Gravel’s taut film has something of the Uncut Gems about it, as the heroine, Julie, struggles to survive in the big city against the odds. Julie, separated from the father of her two kids, commutes from a long way out from the centre of Paris, where she has a job as senior chambermaid in a five star hotel. In the week we meet her, strikes are paralysing Paris (plus ça change) and her commute becomes the kind of ordeal any big city dweller knows all too well. The situation is complicated by the fact she’s been invited for a job interview for the kind of job she used to do, before the separation, but in order to attend the interview she has to bunk off work. What with arriving late and having to deal with a Scottish singer who has done a ‘Bobby Sands’, (a touch of black humour which I and one other in the cinema laughed out loud at), and then being invited back for a second interview, Julie finds herself skating on thin ice at work, at a time her ex is failing to pay his share of the bills and her bank account is close to zero.

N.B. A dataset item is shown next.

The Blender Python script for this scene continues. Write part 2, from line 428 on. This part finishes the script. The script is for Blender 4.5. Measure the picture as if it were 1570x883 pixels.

Will Julie make it to the end of the week, or will she throw herself under a train? The tension is ever-present, as Julie flags down lifts to get home and is threatened with being reported to social services. At times the script feels almost sadistic, as though it has been sent to the obstacle lab, but the film painfully succeeds in documenting the first world stress of survival in the urban jungle, even if the ending seems a bit cakeist, as her possible salvation involves plunging right back into the hideous capitalist machine which has brought her to such a pass in the first place.